Funny that the flies were awful when we were off course but on the correct trails they were not bad. Speaking of insects we were just riding along and Beneline stopped abruptly shaking her head like crazy and pretty much flipping out. She hollered a bee was in her ear. I looked and saw no bee and realized she meant IN her ear. It was lodged inside turning flips against her eardrum. She beat her head sideways, blond ponytail in an uproar.

I thought about suction options in the woods and assessed there were none, so I grabbed a water bottle to squirt water inside to at least make me feel useful. She stopped me and screamed, “I think he’s coming out” and for 5 silent seconds we froze. We were up high, so there was none of the lower sounds of creek side birds or tree frogs. I studied her white ear and out crawled a brown bug about the size of a lightning bug. We died laughing. It was the best drive home story for everyone we called. Apparently we now need to rewatch Wrath of Khan for a more sinister account of insects in ears.

Whenever Beneline was up front on the downhills, she constantly shouted into the air to ward off bears. Seems the local talk is that some guy Mike hit a black bear as he was screaming down the Braley Pond downhill on his bike just last month. I inquired how hurt was Mike, what did the bear do, how was the bike, but these details were not known. I was suspect of the story and filed it under folklore even though Beneline’s 3rd hand source was very reliable. She was caught up in the theory that this bear (certainly a mama bear protecting cubs) was mad about the hit and was lingering around the same trail just waiting for a mountain biker to come back through. She has been reading Between a Rock and a Hard Place which explains a lot.

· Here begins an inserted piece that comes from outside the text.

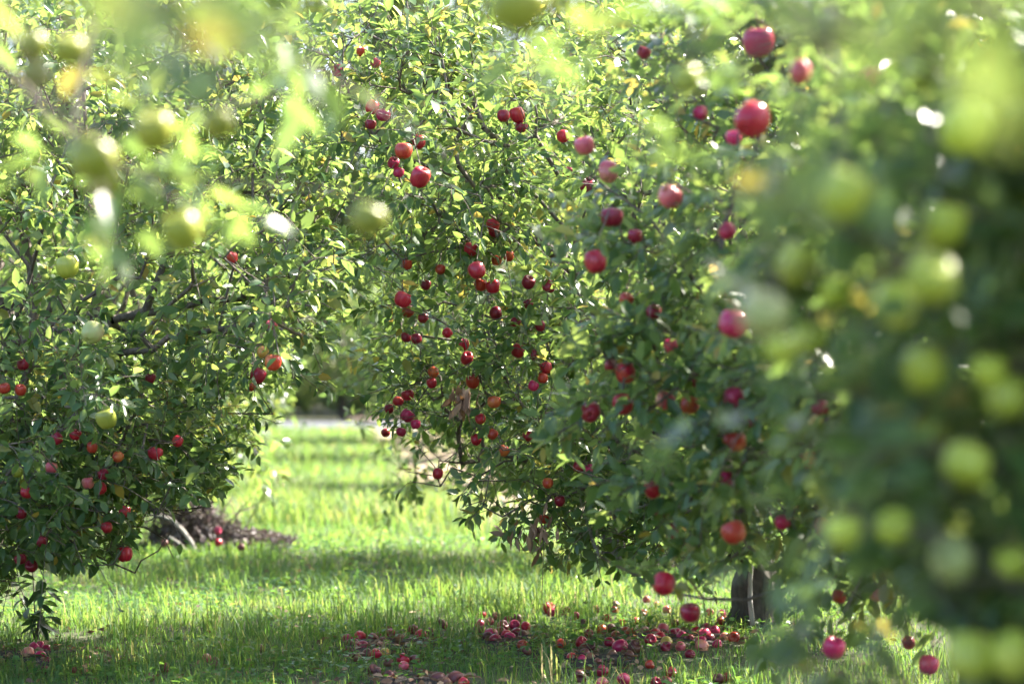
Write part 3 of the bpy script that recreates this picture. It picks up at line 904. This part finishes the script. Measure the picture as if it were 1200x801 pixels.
# ------------------------------------------------------------------ ground
def ground_material():
    m, nt, out = new_mat("orchard_ground"); L = nt.links.new
    tc = N(nt, "ShaderNodeTexCoord")
    sx = N(nt, "ShaderNodeSeparateXYZ"); L(tc.outputs["Object"], sx.inputs[0])
    n1 = N(nt, "ShaderNodeTexNoise", i_Scale=1.3, i_Detail=6.0, i_Roughness=.6); L(tc.outputs["Object"], n1.inputs["Vector"])
    n2 = N(nt, "ShaderNodeTexNoise", i_Scale=35.0, i_Detail=5.0, i_Roughness=.7); L(tc.outputs["Object"], n2.inputs["Vector"])
    soil = ramp(nt, n2.outputs["Fac"], [(.3, (.03, .023, .018)), (.7, (.09, .07, .052))])
    thatch = ramp(nt, n2.outputs["Fac"], [(.3, (.035, .06, .018)), (.7, (.10, .12, .04))])
    base = mixc(nt, n1.outputs["Fac"], thatch, soil)
    # dry tan soil strip under the far part of the right-hand row
    row = N(nt, "ShaderNodeMath", operation='MULTIPLY_ADD'); L(sx.outputs[1], row.inputs[0]); row.inputs[1].default_value = .0777; L(sx.outputs[0], row.inputs[2])
    dd = N(nt, "ShaderNodeMath", operation='SUBTRACT'); L(row.outputs[0], dd.inputs[0]); dd.inputs[1].default_value = 2.1
    ab = N(nt, "ShaderNodeMath", operation='ABSOLUTE'); L(dd.outputs[0], ab.inputs[0])
    ad = N(nt, "ShaderNodeMath", operation='MULTIPLY_ADD'); L(n1.outputs["Fac"], ad.inputs[0]); ad.inputs[1].default_value = 1.6; L(ab.outputs[0], ad.inputs[2])
    mr = N(nt, "ShaderNodeMapRange"); mr.inputs[1].default_value = 1.8; mr.inputs[2].default_value = 2.2; mr.inputs[3].default_value = 1; mr.inputs[4].default_value = 0
    L(ad.outputs[0], mr.inputs[0])
    far = N(nt, "ShaderNodeMapRange"); far.inputs[1].default_value = 22; far.inputs[2].default_value = 26; L(sx.outputs[1], far.inputs[0])
    mu = N(nt, "ShaderNodeMath", operation='MULTIPLY'); L(mr.outputs[0], mu.inputs[0]); L(far.outputs[0], mu.inputs[1])
    tan_ = ramp(nt, n2.outputs["Fac"], [(.3, (.20, .13, .095)), (.7, (.34, .25, .19))])
    col = mixc(nt, mu.outputs[0], base, tan_)
    p = N(nt, "ShaderNodeBsdfPrincipled", i_Roughness=.95); L(col, p.inputs["Base Color"])
    b = N(nt, "ShaderNodeBump", i_Strength=.6, i_Distance=.03); L(n2.outputs["Fac"], b.inputs["Height"]); L(b.outputs[0], p.inputs["Normal"])
    L(p.outputs[0], out.inputs[0])
    return m


q = 500
g_ = obj("ground", mesh_np("ground", [(-q, -40, 0), (q, -40, 0), (q, 900, 0), (-q, 900, 0)], [(0, 1, 2), (0, 2, 3)], ground_material(), smooth=False))
tag(g_, "grassy orchard floor", None, None, "structure")
m, nt, out = new_mat("road_surface")
tc = N(nt, "ShaderNodeTexCoord"); n1 = N(nt, "ShaderNodeTexNoise", i_Scale=3.0, i_Detail=6.0); nt.links.new(tc.outputs["Object"], n1.inputs["Vector"])
p = N(nt, "ShaderNodeBsdfPrincipled", i_Roughness=.7); nt.links.new(ramp(nt, n1.outputs["Fac"], [(.3, (.055, .06, .075)), (.7, (.085, .09, .105))]), p.inputs["Base Color"]); nt.links.new(p.outputs[0], out.inputs[0])
V = []
for i in range(41):
    x = -100 + i * 5
    V += [(x, 59 + .4 * math.sin(x * .2), .004), (x, 67.5 + .4 * math.sin(x * .23 + 1), .03)]
T = []
for i in range(40):
    a = 2 * i; T += [(a, a + 2, a + 1), (a + 1, a + 2, a + 3)]
tag(obj("road", mesh_np("road", V, T, m, smooth=False)), "pale grey road crossing the end of the path", None, None, "structure")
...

I figured the odds were so incredibly slim of such an event happening twice that I secretly welcomed it. She made me vow to “stay together” if we encountered a bear but I argued that if we separated it would be better since the bear could only follow one of us. She was quiet after that which made me realize this very experienced mt biker was honestly concerned. “Yeah, we stay together B-line,” I promised and then I went on still kinda hoping to see one.

Recycling the Classics

If bikes had been around in Twain’s day, Huck would ride a mountain bike and Tom a road bike. Huck would ride with Tom on the road occasionally but he would use only a fixed gear bike. Tom would ride on the trails with Huck occasionally but he would insist on proper planning rather than going by instincts found only by logging time in the woods. Becky, she’d go either way which would just make Tom mad, especially when she laughed when Huck would clear jumps on the trails no one else could do. Jim would use his navigation skills in adventure races where Aunt Polly would be head of his support crew. Huck’s dad would kick the habit and replace it with obsession with tri training and winning his age group.

I got to thinking about all that since Robert, Bill G and Susan B are driving to Colorado and Utah to mountain bike. They asked me to join them though they knew I would need to say no since I am due on a cruise ship the same week. I keep thinking of Huck all dressed up and civilized on a riverboat, can’t help it. I told them to think about me as they crossed the Mississippi.